■ Instruction
Each record below is to be reproduced without any change.

■ Material provided

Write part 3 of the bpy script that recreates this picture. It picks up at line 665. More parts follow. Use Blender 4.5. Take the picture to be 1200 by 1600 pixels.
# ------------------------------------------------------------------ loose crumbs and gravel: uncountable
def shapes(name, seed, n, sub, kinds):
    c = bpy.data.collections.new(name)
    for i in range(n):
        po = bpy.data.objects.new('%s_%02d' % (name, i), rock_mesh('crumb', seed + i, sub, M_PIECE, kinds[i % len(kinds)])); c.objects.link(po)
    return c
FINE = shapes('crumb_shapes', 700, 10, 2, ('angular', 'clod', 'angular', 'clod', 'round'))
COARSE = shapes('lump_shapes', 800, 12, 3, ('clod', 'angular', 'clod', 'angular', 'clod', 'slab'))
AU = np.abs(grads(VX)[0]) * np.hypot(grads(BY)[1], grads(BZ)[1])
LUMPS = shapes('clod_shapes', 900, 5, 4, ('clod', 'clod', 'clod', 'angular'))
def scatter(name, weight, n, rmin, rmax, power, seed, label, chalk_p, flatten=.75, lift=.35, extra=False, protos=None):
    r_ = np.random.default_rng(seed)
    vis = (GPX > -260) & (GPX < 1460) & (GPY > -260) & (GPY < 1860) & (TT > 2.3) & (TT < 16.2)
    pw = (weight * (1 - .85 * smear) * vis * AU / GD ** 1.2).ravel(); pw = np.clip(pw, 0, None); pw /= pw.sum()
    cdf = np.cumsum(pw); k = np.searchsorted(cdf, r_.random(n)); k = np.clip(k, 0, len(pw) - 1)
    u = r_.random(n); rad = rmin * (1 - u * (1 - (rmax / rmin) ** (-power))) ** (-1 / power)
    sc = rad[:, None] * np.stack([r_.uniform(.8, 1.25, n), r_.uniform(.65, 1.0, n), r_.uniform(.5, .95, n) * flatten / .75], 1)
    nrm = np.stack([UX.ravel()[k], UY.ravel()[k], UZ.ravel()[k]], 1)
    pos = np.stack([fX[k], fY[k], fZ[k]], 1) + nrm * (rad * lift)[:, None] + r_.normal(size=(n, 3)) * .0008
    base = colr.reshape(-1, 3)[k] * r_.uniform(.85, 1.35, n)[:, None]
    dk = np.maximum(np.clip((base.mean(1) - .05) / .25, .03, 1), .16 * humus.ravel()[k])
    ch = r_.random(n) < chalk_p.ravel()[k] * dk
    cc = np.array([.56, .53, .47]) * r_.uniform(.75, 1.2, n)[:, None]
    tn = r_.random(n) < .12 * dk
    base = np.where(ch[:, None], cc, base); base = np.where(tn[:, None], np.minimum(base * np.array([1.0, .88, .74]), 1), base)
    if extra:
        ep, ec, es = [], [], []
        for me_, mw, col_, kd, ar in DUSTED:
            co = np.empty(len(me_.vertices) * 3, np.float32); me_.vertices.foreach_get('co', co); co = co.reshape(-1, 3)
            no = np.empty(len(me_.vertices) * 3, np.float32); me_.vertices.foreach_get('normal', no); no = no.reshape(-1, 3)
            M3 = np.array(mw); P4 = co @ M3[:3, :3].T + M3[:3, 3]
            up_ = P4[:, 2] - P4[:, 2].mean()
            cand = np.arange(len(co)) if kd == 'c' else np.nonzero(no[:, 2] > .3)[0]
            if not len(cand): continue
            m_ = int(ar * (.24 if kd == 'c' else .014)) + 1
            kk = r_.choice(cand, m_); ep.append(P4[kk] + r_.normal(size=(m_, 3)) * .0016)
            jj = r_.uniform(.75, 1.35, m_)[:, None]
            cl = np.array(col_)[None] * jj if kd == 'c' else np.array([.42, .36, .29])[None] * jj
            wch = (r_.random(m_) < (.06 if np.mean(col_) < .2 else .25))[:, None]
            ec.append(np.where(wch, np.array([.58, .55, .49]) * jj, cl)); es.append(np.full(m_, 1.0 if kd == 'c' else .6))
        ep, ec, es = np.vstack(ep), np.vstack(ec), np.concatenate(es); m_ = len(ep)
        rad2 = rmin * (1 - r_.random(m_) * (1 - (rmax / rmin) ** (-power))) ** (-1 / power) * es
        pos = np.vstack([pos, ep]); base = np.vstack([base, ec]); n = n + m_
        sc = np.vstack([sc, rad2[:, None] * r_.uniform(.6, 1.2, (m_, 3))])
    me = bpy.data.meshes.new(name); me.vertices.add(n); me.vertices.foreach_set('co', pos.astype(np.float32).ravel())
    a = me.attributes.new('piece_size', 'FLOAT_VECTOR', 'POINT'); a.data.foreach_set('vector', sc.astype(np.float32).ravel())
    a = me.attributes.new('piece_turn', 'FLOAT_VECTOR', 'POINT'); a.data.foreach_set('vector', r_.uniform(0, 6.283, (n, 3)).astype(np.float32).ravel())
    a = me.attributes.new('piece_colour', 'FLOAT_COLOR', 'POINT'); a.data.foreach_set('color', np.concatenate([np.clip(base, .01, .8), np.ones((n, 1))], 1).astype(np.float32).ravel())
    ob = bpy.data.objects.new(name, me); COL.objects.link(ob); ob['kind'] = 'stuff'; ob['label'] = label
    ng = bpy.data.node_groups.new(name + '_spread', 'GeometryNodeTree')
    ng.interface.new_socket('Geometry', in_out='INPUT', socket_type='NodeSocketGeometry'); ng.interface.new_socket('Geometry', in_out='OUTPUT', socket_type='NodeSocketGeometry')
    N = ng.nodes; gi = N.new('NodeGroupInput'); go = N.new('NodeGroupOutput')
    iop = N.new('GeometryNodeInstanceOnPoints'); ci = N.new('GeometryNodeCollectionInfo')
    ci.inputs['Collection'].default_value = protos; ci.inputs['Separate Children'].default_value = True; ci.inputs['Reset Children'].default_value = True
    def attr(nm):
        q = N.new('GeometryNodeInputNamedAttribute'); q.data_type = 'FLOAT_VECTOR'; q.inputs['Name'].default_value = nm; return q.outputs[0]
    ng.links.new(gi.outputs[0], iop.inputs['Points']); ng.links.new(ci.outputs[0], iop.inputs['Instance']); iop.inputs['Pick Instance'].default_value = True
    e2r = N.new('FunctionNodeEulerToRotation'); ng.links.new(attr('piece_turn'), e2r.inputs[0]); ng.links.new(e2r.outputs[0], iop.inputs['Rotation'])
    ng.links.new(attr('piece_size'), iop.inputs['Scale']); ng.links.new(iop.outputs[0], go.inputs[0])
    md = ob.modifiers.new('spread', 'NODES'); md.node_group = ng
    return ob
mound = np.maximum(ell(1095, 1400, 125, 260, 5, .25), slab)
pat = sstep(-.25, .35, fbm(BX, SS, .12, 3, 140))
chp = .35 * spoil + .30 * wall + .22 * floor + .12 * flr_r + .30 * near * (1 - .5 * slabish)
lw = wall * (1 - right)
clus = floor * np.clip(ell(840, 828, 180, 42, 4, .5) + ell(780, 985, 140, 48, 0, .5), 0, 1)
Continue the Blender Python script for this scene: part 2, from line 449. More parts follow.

■ Output of the exercise
Write part 3 of the bpy script that recreates this picture. It picks up at line 665. More parts follow. Use Blender 4.5. Take the picture to be 1200 by 1600 pixels.
# ------------------------------------------------------------------ loose crumbs and gravel: uncountable
def shapes(name, seed, n, sub, kinds):
    c = bpy.data.collections.new(name)
    for i in range(n):
        po = bpy.data.objects.new('%s_%02d' % (name, i), rock_mesh('crumb', seed + i, sub, M_PIECE, kinds[i % len(kinds)])); c.objects.link(po)
    return c
FINE = shapes('crumb_shapes', 700, 10, 2, ('angular', 'clod', 'angular', 'clod', 'round'))
COARSE = shapes('lump_shapes', 800, 12, 3, ('clod', 'angular', 'clod', 'angular', 'clod', 'slab'))
AU = np.abs(grads(VX)[0]) * np.hypot(grads(BY)[1], grads(BZ)[1])
LUMPS = shapes('clod_shapes', 900, 5, 4, ('clod', 'clod', 'clod', 'angular'))
def scatter(name, weight, n, rmin, rmax, power, seed, label, chalk_p, flatten=.75, lift=.35, extra=False, protos=None):
    r_ = np.random.default_rng(seed)
    vis = (GPX > -260) & (GPX < 1460) & (GPY > -260) & (GPY < 1860) & (TT > 2.3) & (TT < 16.2)
    pw = (weight * (1 - .85 * smear) * vis * AU / GD ** 1.2).ravel(); pw = np.clip(pw, 0, None); pw /= pw.sum()
    cdf = np.cumsum(pw); k = np.searchsorted(cdf, r_.random(n)); k = np.clip(k, 0, len(pw) - 1)
    u = r_.random(n); rad = rmin * (1 - u * (1 - (rmax / rmin) ** (-power))) ** (-1 / power)
    sc = rad[:, None] * np.stack([r_.uniform(.8, 1.25, n), r_.uniform(.65, 1.0, n), r_.uniform(.5, .95, n) * flatten / .75], 1)
    nrm = np.stack([UX.ravel()[k], UY.ravel()[k], UZ.ravel()[k]], 1)
    pos = np.stack([fX[k], fY[k], fZ[k]], 1) + nrm * (rad * lift)[:, None] + r_.normal(size=(n, 3)) * .0008
    base = colr.reshape(-1, 3)[k] * r_.uniform(.85, 1.35, n)[:, None]
    dk = np.maximum(np.clip((base.mean(1) - .05) / .25, .03, 1), .16 * humus.ravel()[k])
    ch = r_.random(n) < chalk_p.ravel()[k] * dk
    cc = np.array([.56, .53, .47]) * r_.uniform(.75, 1.2, n)[:, None]
    tn = r_.random(n) < .12 * dk
    base = np.where(ch[:, None], cc, base); base = np.where(tn[:, None], np.minimum(base * np.array([1.0, .88, .74]), 1), base)
    if extra:
        ep, ec, es = [], [], []
        for me_, mw, col_, kd, ar in DUSTED:
            co = np.empty(len(me_.vertices) * 3, np.float32); me_.vertices.foreach_get('co', co); co = co.reshape(-1, 3)
            no = np.empty(len(me_.vertices) * 3, np.float32); me_.vertices.foreach_get('normal', no); no = no.reshape(-1, 3)
            M3 = np.array(mw); P4 = co @ M3[:3, :3].T + M3[:3, 3]
            up_ = P4[:, 2] - P4[:, 2].mean()
            cand = np.arange(len(co)) if kd == 'c' else np.nonzero(no[:, 2] > .3)[0]
            if not len(cand): continue
            m_ = int(ar * (.24 if kd == 'c' else .014)) + 1
            kk = r_.choice(cand, m_); ep.append(P4[kk] + r_.normal(size=(m_, 3)) * .0016)
            jj = r_.uniform(.75, 1.35, m_)[:, None]
            cl = np.array(col_)[None] * jj if kd == 'c' else np.array([.42, .36, .29])[None] * jj
            wch = (r_.random(m_) < (.06 if np.mean(col_) < .2 else .25))[:, None]
            ec.append(np.where(wch, np.array([.58, .55, .49]) * jj, cl)); es.append(np.full(m_, 1.0 if kd == 'c' else .6))
        ep, ec, es = np.vstack(ep), np.vstack(ec), np.concatenate(es); m_ = len(ep)
        rad2 = rmin * (1 - r_.random(m_) * (1 - (rmax / rmin) ** (-power))) ** (-1 / power) * es
        pos = np.vstack([pos, ep]); base = np.vstack([base, ec]); n = n + m_
        sc = np.vstack([sc, rad2[:, None] * r_.uniform(.6, 1.2, (m_, 3))])
    me = bpy.data.meshes.new(name); me.vertices.add(n); me.vertices.foreach_set('co', pos.astype(np.float32).ravel())
    a = me.attributes.new('piece_size', 'FLOAT_VECTOR', 'POINT'); a.data.foreach_set('vector', sc.astype(np.float32).ravel())
    a = me.attributes.new('piece_turn', 'FLOAT_VECTOR', 'POINT'); a.data.foreach_set('vector', r_.uniform(0, 6.283, (n, 3)).astype(np.float32).ravel())
    a = me.attributes.new('piece_colour', 'FLOAT_COLOR', 'POINT'); a.data.foreach_set('color', np.concatenate([np.clip(base, .01, .8), np.ones((n, 1))], 1).astype(np.float32).ravel())
    ob = bpy.data.objects.new(name, me); COL.objects.link(ob); ob['kind'] = 'stuff'; ob['label'] = label
    ng = bpy.data.node_groups.new(name + '_spread', 'GeometryNodeTree')
    ng.interface.new_socket('Geometry', in_out='INPUT', socket_type='NodeSocketGeometry'); ng.interface.new_socket('Geometry', in_out='OUTPUT', socket_type='NodeSocketGeometry')
    N = ng.nodes; gi = N.new('NodeGroupInput'); go = N.new('NodeGroupOutput')
    iop = N.new('GeometryNodeInstanceOnPoints'); ci = N.new('GeometryNodeCollectionInfo')
    ci.inputs['Collection'].default_value = protos; ci.inputs['Separate Children'].default_value = True; ci.inputs['Reset Children'].default_value = True
    def attr(nm):
        q = N.new('GeometryNodeInputNamedAttribute'); q.data_type = 'FLOAT_VECTOR'; q.inputs['Name'].default_value = nm; return q.outputs[0]
    ng.links.new(gi.outputs[0], iop.inputs['Points']); ng.links.new(ci.outputs[0], iop.inputs['Instance']); iop.inputs['Pick Instance'].default_value = True
    e2r = N.new('FunctionNodeEulerToRotation'); ng.links.new(attr('piece_turn'), e2r.inputs[0]); ng.links.new(e2r.outputs[0], iop.inputs['Rotation'])
    ng.links.new(attr('piece_size'), iop.inputs['Scale']); ng.links.new(iop.outputs[0], go.inputs[0])
    md = ob.modifiers.new('spread', 'NODES'); md.node_group = ng
    return ob
mound = np.maximum(ell(1095, 1400, 125, 260, 5, .25), slab)
pat = sstep(-.25, .35, fbm(BX, SS, .12, 3, 140))
chp = .35 * spoil + .30 * wall + .22 * floor + .12 * flr_r + .30 * near * (1 - .5 * slabish)
lw = wall * (1 - right)
clus = floor * np.clip(ell(840, 828, 180, 42, 4, .5) + ell(780, 985, 140, 48, 0, .5), 0, 1)
Continue the Blender Python script for this scene: part 2, from line 449. More parts follow.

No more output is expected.